Wednesday, September 15, 2004

Government demographers have rolled out the results of a bold new effort to catalog the American life. The data from the first-ever time-use studies by the Department of Labor are now available. This is a grand step forward in the ability to measure how days are spent in this country and will be a trove of information. Eventually.

The problem with a first-ever data set such as the Bureau of Labor Statistics' effort is that there is nothing to compare it to, no historical baseline to check to see if we're doing better (or worse) than we were a year or two or ten before.

The main finding of the research -- at least according to the BLS's press release and the early New York Times account -- is that there remains a gap between caregiving done by men and done by women, with women working about and hour and a three-quarters a day caregiving, while men clock in at 50 minutes. Household tasks are similarly disproportionate. The Times notes that the study "does confirm that the old divisions of labor between men and women at least partly remain."

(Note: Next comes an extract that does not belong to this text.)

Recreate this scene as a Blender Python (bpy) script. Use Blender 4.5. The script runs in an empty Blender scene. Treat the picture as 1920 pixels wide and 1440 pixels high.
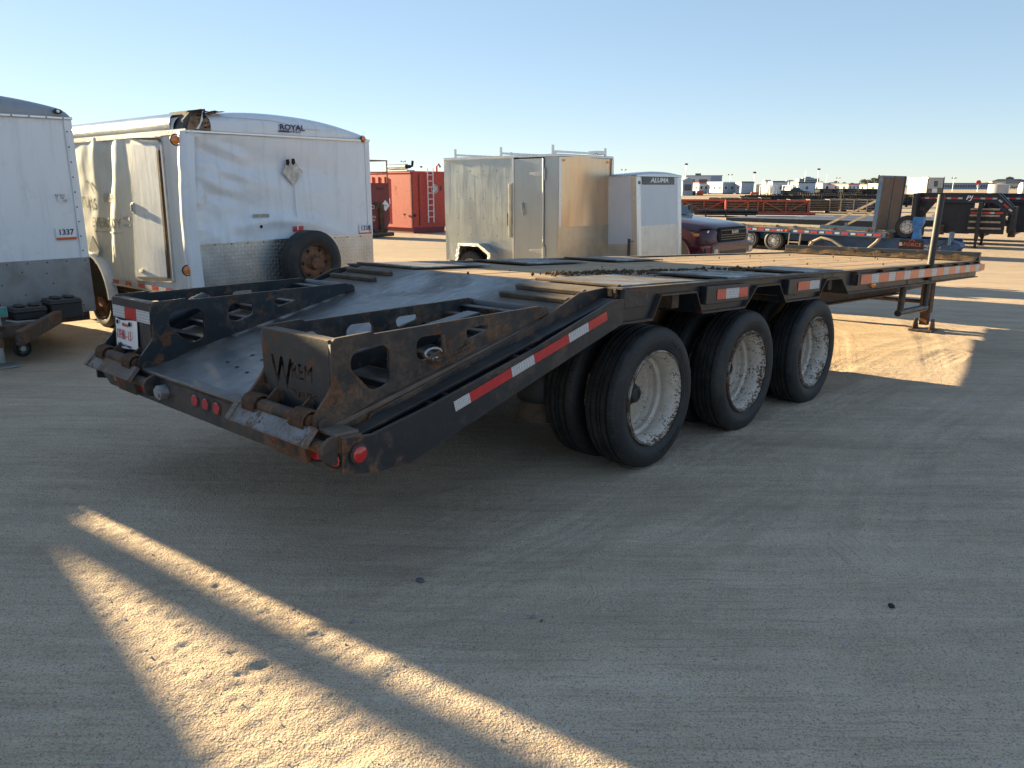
import bpy, bmesh, math, random
import numpy as np
from mathutils import Matrix, Vector, noise as mnoise

random.seed(7); np.random.seed(7)
scene = bpy.context.scene
COL = scene.collection
PI = math.pi

# ------------------------------------------------------------------ camera, light, exposure
cam_d = bpy.data.cameras.new('camera'); cam = bpy.data.objects.new('camera', cam_d); COL.objects.link(cam)
cam_d.sensor_width = 36.0; cam_d.lens = 1465.0 / 1920.0 * 36.0
cam_d.clip_start = 0.05; cam_d.clip_end = 6000
cam.location = (0, 0, 1.556)
cam.rotation_euler = (PI / 2 - 0.2485, 0, 0)
scene.camera = cam

SUN_AZ, SUN_EL = math.radians(-53.0), math.radians(12.4)      # azimuth from +Y, positive to +X
world = bpy.data.worlds.new('World'); scene.world = world; world.use_nodes = True
wn = world.node_tree.nodes; wl = world.node_tree.links; wn.clear()
wo = wn.new('ShaderNodeOutputWorld'); wb = wn.new('ShaderNodeBackground'); sk = wn.new('ShaderNodeTexSky')
sk.sky_type = 'NISHITA'; sk.sun_disc = False
sk.sun_elevation = SUN_EL; sk.sun_rotation = SUN_AZ
sk.air_density = 1.0; sk.dust_density = 0.35; sk.ozone_density = 2.6; sk.altitude = 2600
wb.inputs['Strength'].default_value = 0.060
wt = wn.new('ShaderNodeMix'); wt.data_type = 'RGBA'; wt.blend_type = 'MULTIPLY'; wt.inputs[0].default_value = 1.0; wt.inputs[7].default_value = (0.945, 0.97, 0.995, 1)   # camera white balance
wg = wn.new('ShaderNodeGamma'); wg.inputs[1].default_value = 0.50                                         # soft phone-like sky contrast
wl.new(sk.outputs[0], wg.inputs[0]); ws = wn.new('ShaderNodeHueSaturation'); ws.inputs['Saturation'].default_value = 1.10; wl.new(wg.outputs[0], ws.inputs['Color']); wl.new(ws.outputs[0], wt.inputs[6]); wl.new(wt.outputs[2], wb.inputs[0]); wl.new(wb.outputs[0], wo.inputs[0])
sun_d = bpy.data.lights.new('sun', 'SUN'); sun = bpy.data.objects.new('sun', sun_d); COL.objects.link(sun)
sun_d.energy = 3.3; sun_d.angle = math.radians(0.53); sun_d.color = (1.0, 0.80, 0.47)
sdir = Vector((math.sin(SUN_AZ) * math.cos(SUN_EL), math.cos(SUN_AZ) * math.cos(SUN_EL), math.sin(SUN_EL)))
sun.rotation_euler = sdir.to_track_quat('Z', 'Y').to_euler()
vs = scene.view_settings
vs.view_transform = 'Standard'; vs.look = 'None'; vs.gamma = 1.0; vs.use_curve_mapping = False
vs.exposure = 2.8
scene.cycles.max_bounces = 6; scene.cycles.diffuse_bounces = 3; scene.cycles.glossy_bounces = 3
scene.cycles.transmission_bounces = 3
scene.cycles.sample_clamp_indirect = 6.0

# ------------------------------------------------------------------ material helper
class G:
    """tiny node-graph writer"""
    def __init__(self, name):
        m = bpy.data.materials.new(name); m.use_nodes = True
        self.mat = m; self.t = m.node_tree; self.n = self.t.nodes; self.l = self.t.links
        self.b = self.n.get('Principled BSDF')
    def inp(self, sock, v):
        if isinstance(v, (int, float)):
            sock.default_value = v
        elif isinstance(v, (tuple, list)):
            sock.default_value = tuple(v) + ((1.0,) if len(v) == 3 and sock.type == 'RGBA' else ())
        else:
            self.l.new(v, sock)
    def math(self, op, a, b=None, c=None, clamp=False):
        nd = self.n.new('ShaderNodeMath'); nd.operation = op; nd.use_clamp = clamp
        self.inp(nd.inputs[0], a)
        if b is not None: self.inp(nd.inputs[1], b)
        if c is not None: self.inp(nd.inputs[2], c)
        return nd.outputs[0]
    def coord(self, kind='Object'):
        return self.n.new('ShaderNodeTexCoord').outputs[kind]
    def map(self, v, scale=(1, 1, 1), rot=(0, 0, 0), loc=(0, 0, 0)):
        nd = self.n.new('ShaderNodeMapping'); self.inp(nd.inputs[0], v)
        nd.inputs['Scale'].default_value = scale; nd.inputs['Rotation'].default_value = rot; nd.inputs['Location'].default_value = loc
        return nd.outputs[0]
    def noise(self, v, scale, detail=4, rough=0.55, dist=0.0):
        nd = self.n.new('ShaderNodeTexNoise'); self.inp(nd.inputs['Vector'], v)
        nd.inputs['Scale'].default_value = scale; nd.inputs['Detail'].default_value = detail
        nd.inputs['Roughness'].default_value = rough; nd.inputs['Distortion'].default_value = dist
        return nd.outputs[0]
    def voro(self, v, scale, feature='F1', out='Distance'):
        nd = self.n.new('ShaderNodeTexVoronoi'); self.inp(nd.inputs['Vector'], v); nd.feature = feature
        nd.inputs['Scale'].default_value = scale
        return nd.outputs[out]
    def ramp(self, f, stops):
        nd = self.n.new('ShaderNodeValToRGB'); self.inp(nd.inputs[0], f)
        e = nd.color_ramp.elements
        while len(e) < len(stops): e.new(0.5)
        for i, (p, c) in enumerate(stops):
            e[i].position = p
            e[i].color = tuple(c) + (1,) if isinstance(c, (tuple, list)) else (c, c, c, 1)
        return nd.outputs[0]
    def mix(self, f, a, b):
        nd = self.n.new('ShaderNodeMix'); nd.data_type = 'RGBA'
        self.inp(nd.inputs[0], f); self.inp(nd.inputs[6], a); self.inp(nd.inputs[7], b)
        return nd.outputs[2]
    def sep(self, v):
        nd = self.n.new('ShaderNodeSeparateXYZ'); self.inp(nd.inputs[0], v); return nd.outputs
    def comb(self, x, y, z):
        nd = self.n.new('ShaderNodeCombineXYZ')
        for i, q in enumerate((x, y, z)): self.inp(nd.inputs[i], q)
        return nd.outputs[0]
    def normal_z(self):
        return self.sep(self.n.new('ShaderNodeNewGeometry').outputs['Normal'])[2]
    def rnd(self):
        return self.n.new('ShaderNodeObjectInfo').outputs['Random']
    def bump(self, h, strength=0.5, dist=0.01, normal=None):
        nd = self.n.new('ShaderNodeBump'); self.inp(nd.inputs['Height'], h)
        nd.inputs['Strength'].default_value = strength; nd.inputs['Distance'].default_value = dist
        if normal is not None: self.l.new(normal, nd.inputs['Normal'])
        return nd.outputs[0]
    def out(self, color=None, rough=None, metal=None, normal=None, **kw):
        if color is not None: self.inp(self.b.inputs['Base Color'], color)
        if rough is not None: self.inp(self.b.inputs['Roughness'], rough)
        if metal is not None: self.inp(self.b.inputs['Metallic'], metal)
        if normal is not None: self.l.new(normal, self.b.inputs['Normal'])
        for k, v in kw.items(): self.inp(self.b.inputs[k.replace('_', ' ')], v)
        return self.mat

MATS = {}
def simple(name, col, rough=0.5, metal=0.0, var=0.25, scale=6.0, dust=0.0, bump=0.0, dustcol=(0.2, 0.16, 0.115), **kw):
    if name in MATS: return MATS[name]
    g = G(name); c = g.coord()
    nz = g.noise(c, scale, 5)
    lo = tuple(x * (1 - var) for x in col); hi = tuple(min(1, x * (1 + var)) for x in col)
    color = g.ramp(nz, [(0.3, lo), (0.7, hi)])
    rr = g.math('ADD', g.math('MULTIPLY', g.noise(c, scale * 3, 3), 0.24), rough - 0.12)
    if dust:
        up = g.math('MULTIPLY', g.math('MAXIMUM', g.normal_z(), 0.12), g.ramp(g.noise(c, scale * 1.7, 6), [(0.25, 0.2), (0.75, 1.0)]))
        color = g.mix(g.math('MULTIPLY', up, dust, clamp=True), color, dustcol)
    nm = g.bump(g.noise(c, scale * 8, 5), bump, 0.004) if bump else None
    MATS[name] = g.out(color, rr, metal, nm, **kw); return MATS[name]

def painted_steel(name, paint, rust_amt=0.5, dust=0.5, rough=0.36, rust=(0.12, 0.052, 0.022), mud=(0.13, 0.088, 0.058), seed=0.0, mudamt=0.5):
    """paint worn through to rust and caked with dry mud"""
    g = G(name); c = g.map(g.coord(), loc=(seed, seed * .7, seed * .3))
    n1 = g.noise(c, 3.0, 8, 0.62, 0.6); n2 = g.noise(c, 14.0, 8, 0.68, 0.3); n3 = g.noise(c, 60, 4)
    mask = g.math('ADD', g.math('MULTIPLY', n1, 0.6), g.math('MULTIPLY', n2, 0.4))
    bv = g.n.new('ShaderNodeBevel'); bv.samples = 4; bv.inputs['Radius'].default_value = 0.022
    vd = g.n.new('ShaderNodeVectorMath'); vd.operation = 'DOT_PRODUCT'; g.l.new(bv.outputs[0], vd.inputs[0]); g.l.new(g.n.new('ShaderNodeNewGeometry').outputs['Normal'], vd.inputs[1])
    edge = g.math('MULTIPLY', g.math('SUBTRACT', 1.0, vd.outputs['Value']), 1.6, clamp=True)          # worn arrises
    drip = g.noise(g.map(c, (16, 16, 1.1)), 1.6, 5, .6)
    mask = g.math('ADD', g.math('MULTIPLY', mask, .86), g.math('ADD', g.math('MULTIPLY', edge, .16), g.math('MULTIPLY', drip, .14)))
    th = 0.62 - 0.16 * rust_amt
    rm = g.ramp(mask, [(th, 0.0), (th + 0.025, 1.0)])
    mm0 = g.math('ADD', g.math('MULTIPLY', g.noise(g.map(c, loc=(5, 3, 9)), 2.2, 9, 0.7, 0.4), 0.75), g.math('MULTIPLY', n2, 0.25))
    mm = g.ramp(mm0, [(0.60 - 0.2 * mudamt, 0.0), (0.72 - 0.2 * mudamt, 1.0)])
    pc = g.ramp(n2, [(0.3, tuple(x * 0.7 for x in paint)), (0.7, tuple(x * 1.45 for x in paint))])
    rc = g.ramp(n3, [(0.3, tuple(x * 0.55 for x in rust)), (0.7, tuple(x * 1.35 for x in rust))])
    col = g.mix(rm, pc, rc)
    col = g.mix(g.math('MULTIPLY', mm, g.ramp(n3, [(0.3, 0.45), (0.6, 0.95)])), col, g.ramp(n2, [(0.3, tuple(x * .7 for x in mud)), (0.7, tuple(x * 1.25 for x in mud))]))
    up = g.math('MULTIPLY', g.math('MAXIMUM', g.normal_z(), 0.0), dust * 0.6)
    col = g.mix(g.math('MULTIPLY', up, g.ramp(n1, [(0.3, 0.3), (0.7, 1.0)])), col, (0.19, 0.155, 0.12))
    ro = g.math('ADD', g.math('ADD', rough, g.math('MULTIPLY', g.math('MAXIMUM', rm, mm), 0.42)), g.math('MULTIPLY', n3, 0.1), clamp=True)
    h = g.math('ADD', g.math('MULTIPLY', rm, -0.5), g.math('ADD', g.math('MULTIPLY', mm, 0.6), g.math('MULTIPLY', n3, 0.35)))
    return g.out(col, ro, 0.0, g.bump(h, 0.55, 0.003), Specular_IOR_Level=0.5)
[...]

In a way, it's too bad that the message from this data dump will be that men continue to lag women in caregiving, a finding that no one, frankly, finds surprising. The impressive trend in other time-use studies that do have some historical context (namely work from the University of Maryland) is that men's contribution to household activities has more than doubled since the 1960s. Sure, we're lagging women, but we're closing the gap. The BLS data can't show that. I don't mean to suggest that the work they've done thus far isn't worthy of comment, but I'd be very cautious about making sweeping conclusions based on this snapshot.